Return only the lines from the top of the data down to the one that holds "hue=(0.070, 0.070, 0.026))", both included, without any pictures.
==========
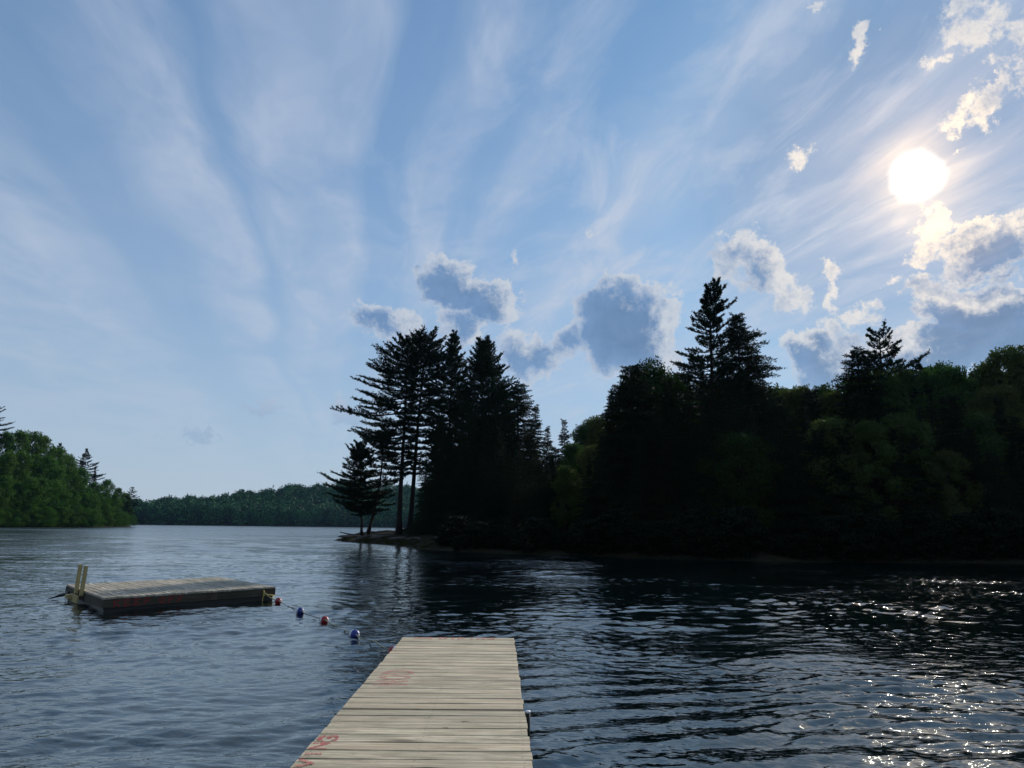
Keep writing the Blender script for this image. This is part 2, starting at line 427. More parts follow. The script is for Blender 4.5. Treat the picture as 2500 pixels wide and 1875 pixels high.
M_needle2 = mat_leaf('hemlock_needles', (0.007, 0.016, 0.008), (0.014, 0.028, 0.012), 0.10, hue=(0.018, 0.022, 0.010))
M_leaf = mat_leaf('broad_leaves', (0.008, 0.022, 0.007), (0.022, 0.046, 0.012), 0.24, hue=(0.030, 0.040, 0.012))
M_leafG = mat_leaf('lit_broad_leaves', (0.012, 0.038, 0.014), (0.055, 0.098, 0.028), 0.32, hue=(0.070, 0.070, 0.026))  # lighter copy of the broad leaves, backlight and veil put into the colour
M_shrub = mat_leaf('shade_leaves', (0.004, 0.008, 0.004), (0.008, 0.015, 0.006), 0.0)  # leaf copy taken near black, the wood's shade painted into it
M_grass = mat_leaf('bank_grass', (0.020, 0.026, 0.009), (0.048, 0.046, 0.018), 0.2)
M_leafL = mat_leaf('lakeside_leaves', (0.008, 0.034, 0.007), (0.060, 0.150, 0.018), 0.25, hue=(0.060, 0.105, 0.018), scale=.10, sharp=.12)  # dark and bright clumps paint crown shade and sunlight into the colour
M_leafF = mat_leaf('distant_leaves', (0.007, 0.042, 0.020), (0.050, 0.155, 0.050), 0.0, scale=.035, sharp=.12)
M_needleF = mat_leaf('distant_needles', (0.010, 0.032, 0.024), (0.018, 0.045, 0.030), 0.0, scale=.05)
M_rock = mat_plain('lichened_granite', (0.05, 0.044, 0.036), 0.85, 0.5, 2.5, 0.3, 0.05)
M_log = mat_plain('bleached_driftwood', (0.24, 0.20, 0.16), 0.8, 0.35, 6., 0.3, 0.01)

def mat_ground():
    m, g, bs = new_mat('forest_floor')
    geo = g.n.new('ShaderNodeNewGeometry'); P = geo.outputs['Position']
    n = g.noise(P, .9, 6, .65); n2 = g.noise(P, 6., 5, .65)
    c = g.mix(g.mr(n, .4, .6, 0, 1), (0.022, 0.017, 0.010), (0.012, 0.015, 0.006))
    c = g.mix(g.mr(n2, .5, .7, 0, .6), c, (0.038, 0.029, 0.018))
    g.put(bs.inputs['Base Color'], c); bs.inputs['Roughness'].default_value = .95; bs.inputs['Specular IOR Level'].default_value = .08
    bump(g, n2, .8, .08, bs); return m
M_ground = mat_ground()

def mat_water():
    m, g, bs = new_mat('lake_water')
    geo = g.n.new('ShaderNodeNewGeometry'); P = geo.outputs['Position']
    x, y, z = g.sep(P)
    r = g.v('LENGTH', P, out=1)
    bs.inputs['Base Color'].default_value = (0.0015, 0.0045, 0.005, 1)
    bs.inputs['IOR'].default_value = 1.66
    bs.inputs['Specular IOR Level'].default_value = 1.0
    bs.inputs['Specular Tint'].default_value = (0.88, 1.0, 0.92, 1)
    P1 = g.xyz(g.m('MULTIPLY', x, .5), y, 0)
    n1 = g.noise(P1, 4.0, 2, .5, .5)
    n2 = g.noise(P1, 13.0, 2, .55, .4)
    gust = g.noise(g.xyz(g.m('MULTIPLY', x, .35), y, 4.), .13, 3, .6)
    h = g.m('ADD', g.m('MULTIPLY', n1, g.mr(r, 6., 30., .25, 1.6)), g.m('MULTIPLY', n2, .20))
    bump(g, g.m('MULTIPLY', h, g.mr(gust, .38, .62, .45, 1.2)), 1.0, 0.030, bs)
    rr = g.m('ADD', g.mr(r, 12., 45., .0, .035), g.m('MULTIPLY', g.mr(r, 35., 200., 0, .22), g.mr(gust, .35, .65, .6, 1.3)))
    g.put(bs.inputs['Roughness'], rr)
    return m
M_water = mat_water()
# ------------------------------------------------------------------ setting: water
def build_water():
    rs = [0.0, 0.6]
    r = 1.2
    while r < 110: rs.append(r); r *= 1.0046
    while r < 1500: rs.append(r); r *= 1.06
    rs = np.array(rs)
    a = [];
    dense0, dense1 = R(-44), R(44)
    a += list(np.linspace(dense0, dense1, 520))
    a += list(np.linspace(dense1, dense0 + 2 * math.pi, 70)[1:-1])
    a = np.array(a)
    A, Rr = np.meshgrid(a, rs)
    X = Rr * np.sin(A); Y = Rr * np.cos(A)
    da = np.gradient(a); da = np.minimum(da, .12)
    cell = np.maximum(Rr * 0.0046, Rr * da[None, :] * .55)
    rng = np.random.default_rng(11)
    Z = np.zeros_like(X)
    # patches: calmer lanes and gust-roughened ones
    def lown(X, Y, s, seed):
        rg = np.random.default_rng(seed); o = np.zeros_like(X)
        for k in range(9):
            th = rg.uniform(0, 2 * math.pi); kk = 2 * math.pi / (s * rg.uniform(.6, 1.8))
            o += np.sin(kk * (X * math.cos(th) + Y * math.sin(th)) + rg.uniform(0, 6.28))
        return o / 3.
    g1 = lown(X, Y, 9, 1); g2 = lown(X, Y, 4, 2)
    side = 1 / (1 + np.exp(-(X - 1.0 - .10 * (Y - 4)) / 1.5))      # right of the dock the ripples are longer and steeper
    wx = X + .35 * lown(X, Y, 5, 7); wy = Y + .35 * lown(X, Y, 5, 8)
    comps = []
    for k in range(20): comps.append((rng.uniform(.30, .80), 0., .0195, 'R'))
    for k in range(9): comps.append((rng.uniform(.70, 1.25), 0., .022, 'R2'))
    for k in range(40): comps.append((rng.uniform(.13, .42), 0., .0195, 'RF'))
    for k in range(26): comps.append((rng.uniform(.22, .75), rng.normal(R(-75), R(30)), .0125, 'L'))
    for k in range(22): comps.append((rng.uniform(.10, .24), rng.normal(R(-70), R(42)), .0095, 'A'))
    for k in range(16): comps.append((rng.uniform(1.0, 4.0), rng.normal(R(-85), R(25)), .0065, 'A'))
    for lam, th, slope, kind in comps:
        kk = 2 * math.pi / lam; amp = slope / kk * 1.414
        if kind in ('R', 'RF', 'R2'):   # swell bending round the bay: crests curve about a far centre
            qx, qy = rng.normal(0, 5 if kind == 'R' else 9), rng.normal(29, 4 if kind == 'R' else 9)
            if kind == 'R2': qx, qy = rng.normal(-6, 2), rng.normal(19, 2)
            ph = kk * np.hypot(wx - qx, wy - qy) + rng.uniform(0, 6.28)
        else: ph = kk * (wx * math.cos(th) + wy * math.sin(th)) + rng.uniform(0, 6.28)
        w = np.clip((lam / cell - 2.0) / 1.6, 0, 1)
        if kind in ('R', 'RF'): w = w * (1 + .30 * np.exp(-(Rr / 11.) ** 2))
        if kind == 'R': w = w * side * np.clip(1.0 + .7 * g1, .15, 2.0)
        elif kind == 'R2': w = w * side * np.clip(1 + .4 * g1, .4, 1.5) * np.exp(-(Rr / 16.) ** 2)
        elif kind == 'RF': w = w * side * np.clip(.9 + .8 * g2, .15, 2.0)
        elif kind == 'L': w = w * (1 - .8 * side) * np.clip(1.0 + .4 * g1, .4, 1.6)
        else: w = w * np.clip(1.0 + .5 * g2, .3, 1.7)
        s = np.sin(ph); Z += amp * w * (s + .18 * np.sin(2 * ph + 1.57))
    # rings running out from the raft and a wash along its side
    for cx, cy, lam, am, rad in ((2.9, 2.3, .55, .010, 5.), (-6.4, 15.6, .42, .006, 2.6)):
        d = np.hypot(X - cx, Y - cy)
        Z += am * np.exp(-((d - rad) / 3.0) ** 2) * np.sin(2 * math.pi * d / lam) * np.clip((lam / cell - 2.5) / 2.5, 0, 1)
    Z[0, :] = 0
    n, m = X.shape
    V = np.stack([X, Y, Z], -1).reshape(-1, 3)
    i = np.arange(n - 1)[:, None] * m; j = np.arange(m)[None, :]; j2 = (j + 1) % m
    Q = np.stack([i + j, i + m + j, i + m + j2, i + j2], -1).reshape(-1, 4)
    me = mesh_np('lake', V, Q[:, ::-1] if False else Q, M_water, smooth=True)
    # make sure it faces up
    if me.polygons[m * 5].normal.z < 0: me.flip_normals()
    o = link('lake_water', me); tag(o, kind='structure'); return o
build_water()

# ------------------------------------------------------------------ setting: land
def sdf(poly, X, Y):
    """signed distance, positive inside"""
    P = np.array(poly, float); d = np.full(X.shape, 1e9); ins = np.zeros(X.shape, bool)
    n = len(P)
    for k in range(n):
        a = P[k]; b = P[(k + 1) % n]; e = b - a
        t = np.clip(((X - a[0]) * e[0] + (Y - a[1]) * e[1]) / (e @ e), 0, 1)
        d = np.minimum(d, np.hypot(X - a[0] - t * e[0], Y - a[1] - t * e[1]))
        c = ((a[1] > Y) != (b[1] > Y)) & (X < (b[0] - a[0]) * (Y - a[1]) / (b[1] - a[1] + 1e-12) + a[0])
        ins ^= c
    return np.where(ins, d, -d)

def vnoise(X, Y, s, seed):
    rg = np.random.default_rng(seed); o = np.zeros_like(X, dtype=float)
    for k in range(12):
        th = rg.uniform(0, 6.28); kk = 6.28 / (s * rg.uniform(.5, 2.))
        o += np.sin(kk * (X * math.cos(th) + Y * math.sin(th)) + rg.uniform(0, 6.28))
    return o / 3.5

shore_px = [(815, 1319.5), (845, 1323), (876, 1326), (927, 1329), (963, 1332), (1030, 1341), (1120, 1346), (1250, 1352), (1370, 1357), (1500, 1360), (1700, 1366),
            (1870, 1371), (2100, 1372), (2300, 1374), (2500, 1378)]
near_shore = [tuple(on_z(a, b)[:2]) for a, b in shore_px]
tipx, tipy = near_shore[0]
land_poly = near_shore + [(44, 36), (60, 22), (85, 5), (170, 0), (240, 120), (200, 300), (60, 300), (20, 190), (2, 150), (-3, 118), (-8, 105), (tipx + 4.5, tipy + 11), (tipx + 1.0, tipy + 3)]

def land_h(X, Y):
    X = np.asarray(X, float); Y = np.asarray(Y, float)
    d = sdf(land_poly, X, Y)
    h = np.where(d > 0, 0.35 * (1 - np.exp(-d / .8)) + .075 * d, .25 * d)
    tipd = np.hypot(X - tipx - 6, Y - tipy - 3)
    rise = np.clip(d / 60., 0, 1) * 3.0
    h = np.minimum(h, 3.2 + rise) + np.clip(d, 0, 1) * (.14 * vnoise(X, Y, 5, 3) + .05 * vnoise(X, Y, 1.2, 4))
    h = h + np.clip(1 - tipd / 9., 0, 1) * .35 * np.clip(d, 0, 1.5)
    return np.maximum(h, -1.2)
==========
The reply ::
Keep writing the Blender script for this image. This is part 2, starting at line 427. More parts follow. The script is for Blender 4.5. Treat the picture as 2500 pixels wide and 1875 pixels high.
M_needle2 = mat_leaf('hemlock_needles', (0.007, 0.016, 0.008), (0.014, 0.028, 0.012), 0.10, hue=(0.018, 0.022, 0.010))
M_leaf = mat_leaf('broad_leaves', (0.008, 0.022, 0.007), (0.022, 0.046, 0.012), 0.24, hue=(0.030, 0.040, 0.012))
M_leafG = mat_leaf('lit_broad_leaves', (0.012, 0.038, 0.014), (0.055, 0.098, 0.028), 0.32, hue=(0.070, 0.070, 0.026))  # lighter copy of the broad leaves, backlight and veil put into the colour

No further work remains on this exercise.